Conflict is an inevitable part of any marriage. No two people are exactly alike, and differences in personalities, preferences, and perspectives will naturally lead to disagreements. However, how couples handle these conflicts determines whether their relationship grows stronger or becomes strained. By approaching disputes with grace, humility, and a commitment to unity, spouses can turn moments of tension into opportunities for deeper connection and understanding.

1. Recognize That Conflict Is Not the Enemy

Conflict itself isn’t inherently bad—it’s how we respond to it that matters. Disagreements provide a chance to address underlying issues, clarify expectations, and grow closer as a couple.

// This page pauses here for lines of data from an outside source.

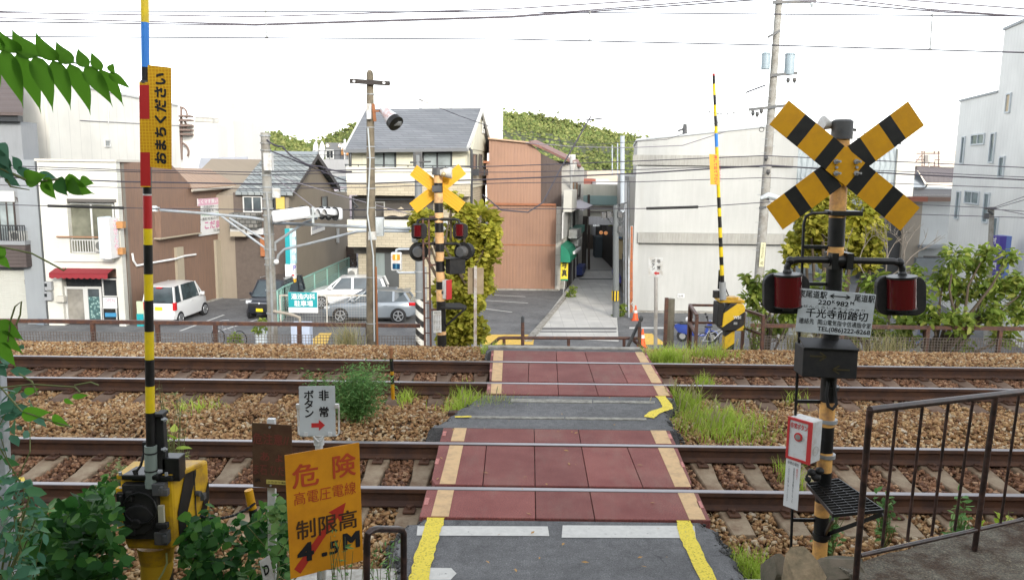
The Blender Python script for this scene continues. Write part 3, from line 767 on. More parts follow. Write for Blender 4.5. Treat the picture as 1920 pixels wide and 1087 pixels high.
# upper bracket and single-stringer ladder
b = MB(); b.box(-.06,.13,-.065,.065,-.012,.018,M=Matrix.Translation(at(1571,400,YS))); b.build('ladder_bracket',P_bk,sg,bevel=.004)
b = MB(); b.tube([at(1555,399,YS),at(1522,400,YS),at(1511,406,YS),at(1507,420,YS),at(1500,600,YS),at(1492,760,YS),at(1482,1060,YS)],.0095,8)
for x0,y0 in ((1505,463),(1502,532),(1493,752),(1485,974)):
	b.bar(at(x0,y0,YS),at(1560 - (y0 - 400) * .045,y0 + .6,YS),.012,.022)
b.build('ladder',P_bk,sg,smooth=True)
# lamp arm with two red lamps
b = MB(); Ya = YS - .03
b.tube([at(1476,521,Ya),at(1476,500,Ya),at(1481,490,Ya),at(1494,487,Ya),at(1540,487,Ya),at(1620,489,Ya),at(1675,490,Ya),at(1688,494,Ya),at(1692,503,Ya),at(1692,527,Ya)],.021,12)
for x,y in ((1482,489),(1687,492),(1476,510),(1692,514)): b.ball(at(x,y,Ya),.028,12)
for x in (1558,1586): b.box(-.02,.02,-.07,.07,-.05,.05,M=Matrix.Translation(at(x,488,YS - .01)))
b.tube([at(1553,488,Ya - .0),at(1592,489,Ya)],.036,12)
b.build('lamp_arm',P_bk,sg,smooth=True)
def lamp(x0,x1,y0,y1,lx0,lx1,ly0,ly1,Yl,parent):
	pl = Plate((x0,y0),(x1,y0 + (x1 - x0) * .0122),(x0,y1),Yl)
	o = pl.board('lamp',P_bk2,parent,th=.05,corner=.07 * (pl.h / .27),bevel=.006)
	c0,c1 = at((lx0 + lx1) / 2,ly1,Yl - .035),at((lx0 + lx1) / 2,ly0,Yl - .035); r = (at(lx1,ly0,Yl - .035) - at(lx0,ly0,Yl - .035)).length / 2
	b = MB(); b.cyl(c0,c1,r,r,28); b.build('lens',M_lens,o,smooth=True)
	b = MB(); up = (c1 - c0).normalized(); b.cyl(c1,c1 + up * .012,r * 1.06,r * 1.06,28); b.build('lens_cap',P_bk,o,smooth=True); b = MB(); b.cyl(c0,c0 - up * .008,r * 1.05,r * 1.05,28); b.build('lens_cap',P_bk,o,smooth=True)
	b = MB(); q = at((lx0 + lx1) / 2,ly1 + 7,Yl - .012); k = r / .09; b.box(-.035 * k,.035 * k,-.012,.012,-.012 * k,.012 * k,M=Matrix.Translation(q)); b.build('maker_plate',P_gm,o)
	return o
lamp(1433,1519,513,588,1453,1502,517,573,YS - .05,sg)
lamp(1645,1738,517,591,1665,1716,521,577,YS - .05,sg)
# name board
pl = Plate((1501,540),(1643,552),(1491,621),YS - .062)
nb = pl.board('name_board',P_wg,sg,th=.004,corner=.006)
pl.text('東尾道駅',nb,T_bk,-.02,.80,.36,.97,.01)
pl.text('尾道駅',nb,T_bk,.72,.80,.99,.97,.01)
b = MB()
for (u0,v0,u1,v1) in ((.4,.885,.66,.885),(.4,.885,.45,.93),(.4,.885,.45,.84),(.66,.885,.61,.93),(.66,.885,.61,.84)): b.bar(pl.p(u0,v0,.003),pl.p(u1,v1,.003),.005,.002,up=pl.n)
b.build('double_arrow',T_bk,nb)
pl.text('220',nb,T_bk,.25,.665,.42,.775,.012); pl.text('K',nb,T_bk,.435,.715,.475,.79,.012); pl.text('982',nb,T_bk,.49,.665,.655,.775,.012); pl.text('M',nb,T_bk,.675,.715,.725,.79,.012)
pl.text('せんこうじまえふみきり',nb,T_bk,.06,.575,.88,.635,.0)
pl.text('千光寺前踏切',nb,T_bk,.11,.36,.93,.57,.014)
pl.text('連絡先',nb,T_bk,.03,.2,.23,.33,.006); pl.text('岡山電気指令信通指令室',nb,T_bk,.28,.2,.985,.33,.006)
pl.text('TEL(086)222-8268',nb,T_bk,.285,.03,.985,.165,.012)
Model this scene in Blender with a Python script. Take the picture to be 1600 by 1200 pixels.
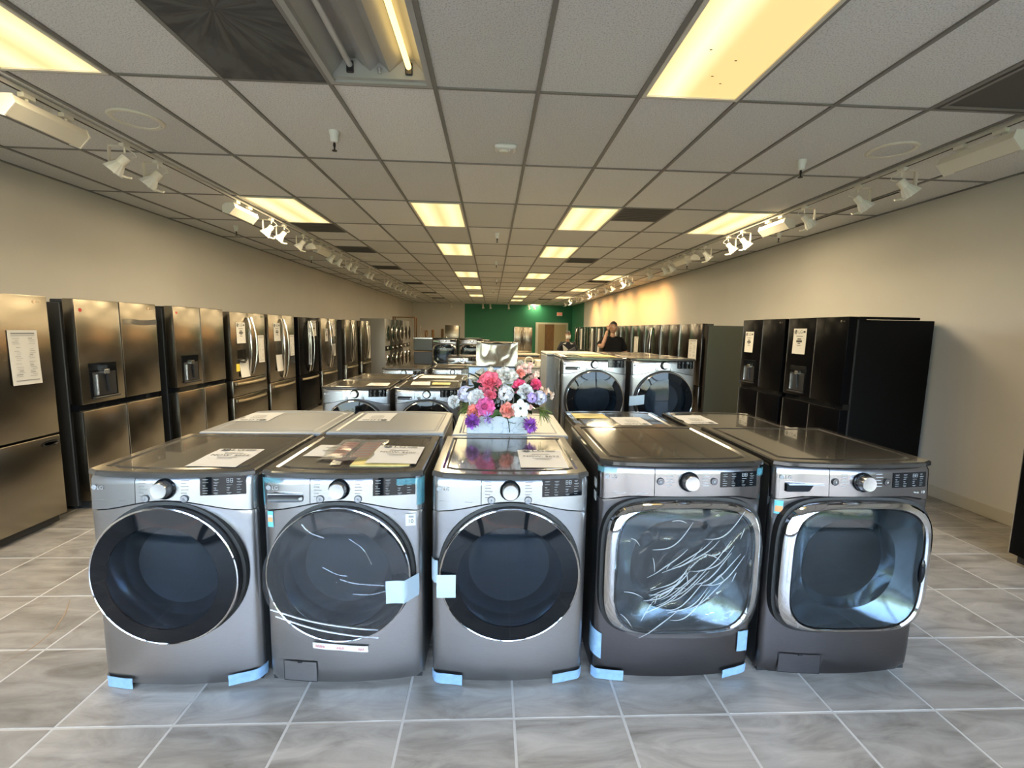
import bpy, bmesh, math, random
from mathutils import Vector, Matrix, noise

for _o in list(bpy.data.objects):
    bpy.data.objects.remove(_o, do_unlink=True)
SC = bpy.context.scene
COL = SC.collection
RND = random.Random(11)
PI = math.pi

# ------------------------------------------------------------------ camera, sky, sun, exposure
cam_d = bpy.data.cameras.new('camera')
cam_d.sensor_width = 36.0
cam_d.lens = 710.87 / 1600 * 36.0
cam_d.clip_start = 0.05
cam_d.clip_end = 400
cam = bpy.data.objects.new('camera', cam_d)
COL.objects.link(cam)
PITCH, YAW, ROLL, EYE = 0.118, 0.0467, -0.0189, 1.602


def cam_axes():
    cy, sy = math.cos(YAW), math.sin(YAW)
    a = Matrix(((1, 0, 0), (0, 0, -1), (0, 1, 0))) @ Matrix(((cy, -sy, 0), (sy, cy, 0), (0, 0, 1)))
    c, s = math.cos(PITCH), math.sin(PITCH)
    a = Matrix(((1, 0, 0), (0, c, -s), (0, s, c))) @ a
    c, s = math.cos(ROLL), math.sin(ROLL)
    return Matrix(((c, s, 0), (-s, c, 0), (0, 0, 1))) @ a


AX = cam_axes()
_r, _d, _f = AX[0], AX[1], AX[2]
cam.matrix_world = Matrix(((_r[0], -_d[0], -_f[0], 0), (_r[1], -_d[1], -_f[1], 0), (_r[2], -_d[2], -_f[2], EYE), (0, 0, 0, 1)))
SC.camera = cam

world = bpy.data.worlds.new('sky')
SC.world = world
world.use_nodes = True
_nt = world.node_tree
_bg = _nt.nodes['Background']
_sky = _nt.nodes.new('ShaderNodeTexSky')
_sky.sky_type = 'NISHITA'
_sky.sun_disc = False
_sky.sun_elevation = math.radians(67)
_sky.sun_rotation = math.radians(180)
_sky.dust_density = 2.0
_nt.links.new(_sky.outputs[0], _bg.inputs[0])
_bg.inputs[1].default_value = 2.35

sun_d = bpy.data.lights.new('sun', 'SUN')
sun_d.energy = 40.0
sun_d.color = (1.0, 0.95, 0.86)
sun_d.angle = math.radians(0.6)
sun = bpy.data.objects.new('sun', sun_d)
COL.objects.link(sun)
sun.rotation_euler = (math.radians(22), math.radians(6), 0)   # high in front of the shop

TROFFER = 1.25         # glow of the ceiling light panels
TROFFER_W = 42.0       # watt of the lamps in each ceiling light
SPOT_W = 84.0          # watt of a track spotlight that is on

SC.view_settings.view_transform = 'Standard'
SC.view_settings.look = 'None'
SC.view_settings.exposure = 0.25
SC.view_settings.gamma = 1.0
SC.view_settings.use_curve_mapping = False
SC.cycles.max_bounces = 9
SC.cycles.diffuse_bounces = 5
SC.cycles.glossy_bounces = 5
SC.cycles.transparent_max_bounces = 16
SC.cycles.caustics_reflective = False
SC.cycles.caustics_refractive = False
SC.cycles.sample_clamp_indirect = 6.0
SC.cycles.use_denoising = True


# ------------------------------------------------------------------ materials
def mat(name, col=(.5, .5, .5), rough=.5, metal=0., coat=0., emit=None, estr=0., alpha=1., noise_amt=0., noise_scale=8.,
        stretch=(1, 1, 1), bump=0., bump_scale=60., spec=.5, rand=0., aniso=0., coat_rough=.05):
    m = bpy.data.materials.new(name)
    m.use_nodes = True
    nt = m.node_tree
    b = nt.nodes['Principled BSDF']
    b.inputs['Base Color'].default_value = (*col, 1)
    b.inputs['Roughness'].default_value = rough
    b.inputs['Metallic'].default_value = metal
    b.inputs['Coat Weight'].default_value = coat
    b.inputs['Coat Roughness'].default_value = coat_rough
    b.inputs['Specular IOR Level'].default_value = spec
    b.inputs['Alpha'].default_value = alpha
    b.inputs['Anisotropic'].default_value = aniso
    if emit:
        b.inputs['Emission Color'].default_value = (*emit, 1)
        b.inputs['Emission Strength'].default_value = estr
    tc = None
    if noise_amt or bump:
        tc = nt.nodes.new('ShaderNodeTexCoord')
        mp = nt.nodes.new('ShaderNodeMapping')
        mp.inputs['Scale'].default_value = stretch
        nt.links.new(tc.outputs['Object'], mp.inputs[0])
    src = None
    if noise_amt:
        n = nt.nodes.new('ShaderNodeTexNoise')
        n.inputs['Scale'].default_value = noise_scale
        n.inputs['Detail'].default_value = 6
        nt.links.new(mp.outputs[0], n.inputs['Vector'])
        r = nt.nodes.new('ShaderNodeValToRGB')
        lo = [max(0, c * (1 - noise_amt)) for c in col]
        hi = [min(1, c * (1 + noise_amt)) for c in col]
        r.color_ramp.elements[0].color = (*lo, 1)
        r.color_ramp.elements[1].color = (*hi, 1)
        r.color_ramp.elements[0].position = .3
        r.color_ramp.elements[1].position = .7
        nt.links.new(n.outputs['Fac'], r.inputs[0])
        src = r.outputs[0]
        nt.links.new(src, b.inputs['Base Color'])
    if rand:
        oi = nt.nodes.new('ShaderNodeObjectInfo')
        mr = nt.nodes.new('ShaderNodeMapRange')
        mr.inputs['To Min'].default_value = 1 - rand
        mr.inputs['To Max'].default_value = 1 + rand
        nt.links.new(oi.outputs['Random'], mr.inputs['Value'])
        hs = nt.nodes.new('ShaderNodeHueSaturation')
        hs.inputs['Color'].default_value = (*col, 1)
        if src:
            nt.links.new(src, hs.inputs['Color'])
        nt.links.new(mr.outputs[0], hs.inputs['Value'])
        nt.links.new(hs.outputs[0], b.inputs['Base Color'])
    if bump:
        n2 = nt.nodes.new('ShaderNodeTexNoise')
        n2.inputs['Scale'].default_value = bump_scale
        n2.inputs['Detail'].default_value = 4
        nt.links.new(mp.outputs[0], n2.inputs['Vector'])
        bp = nt.nodes.new('ShaderNodeBump')
        bp.inputs['Strength'].default_value = bump
        bp.inputs['Distance'].default_value = .01
        nt.links.new(n2.outputs['Fac'], bp.inputs['Height'])
        nt.links.new(bp.outputs[0], b.inputs['Normal'])
    return m


def glass_mat(name, tint, keep, rough=.03, ior=1.5):
    """thin tinted pane: lets `keep` of the tinted light through, mirrors the rest by fresnel"""
    m = bpy.data.materials.new(name)
    m.use_nodes = True
    nt = m.node_tree
    nt.nodes.remove(nt.nodes['Principled BSDF'])
    out = nt.nodes['Material Output']
    tr = nt.nodes.new('ShaderNodeBsdfTransparent')
    tr.inputs[0].default_value = (*[c * keep for c in tint], 1)
    gl = nt.nodes.new('ShaderNodeBsdfGlossy')
    gl.inputs['Color'].default_value = (1, 1, 1, 1)
    gl.inputs['Roughness'].default_value = rough
    fr = nt.nodes.new('ShaderNodeFresnel')
    fr.inputs[0].default_value = ior
    mx = nt.nodes.new('ShaderNodeMixShader')
    nt.links.new(fr.outputs[0], mx.inputs[0])
    nt.links.new(tr.outputs[0], mx.inputs[1])
    nt.links.new(gl.outputs[0], mx.inputs[2])
    nt.links.new(mx.outputs[0], out.inputs[0])
    return m


def film_mat(name, haze=.06, rough=.12):
    m = glass_mat(name, (1, 1, 1), 1.0, rough)
    nt = m.node_tree
    mx = [n for n in nt.nodes if n.type == 'MIX_SHADER'][0]
    df = nt.nodes.new('ShaderNodeBsdfDiffuse')
    df.inputs[0].default_value = (.8, .84, .88, 1)
    m2 = nt.nodes.new('ShaderNodeMixShader')
    m2.inputs[0].default_value = haze
    nt.links.new(mx.outputs[0], m2.inputs[1])
    nt.links.new(df.outputs[0], m2.inputs[2])
    nt.links.new(m2.outputs[0], nt.nodes['Material Output'].inputs[0])
    return m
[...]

Ephesians 4:26-27 says, “In your anger do not sin: Do not let the sun go down while you are still angry, and do not give the devil a foothold.” The goal isn’t to avoid conflict but to resolve it in a way that honors God and strengthens your marriage.

Solution: View conflict as a tool for growth rather than a threat. Focus on solving the problem together, not winning the argument or proving a point.

2. Choose Timing and Tone Wisely

The timing and tone of a conversation can make all the difference in resolving conflicts peacefully. Addressing sensitive topics during moments of high stress or exhaustion often leads to unnecessary escalation. Proverbs 15:1 reminds us, “A gentle answer turns away wrath, but a harsh word stirs up anger.”

Solution: If emotions are running high, take a break to cool down before continuing the discussion. Speak calmly and respectfully, using words that build up rather than tear down.

3. Listen First, Respond Later

Effective communication begins with listening. Many conflicts arise—or worsen—because one or both partners feel unheard. James 1:19 urges us to be quick to listen, slow to speak, and slow to become angry. Listening demonstrates love and respect, creating a safe space for honest dialogue.

Solution: Practice active listening by giving your full attention, asking clarifying questions, and summarizing what your spouse has shared. This helps ensure you understand their perspective fully before responding.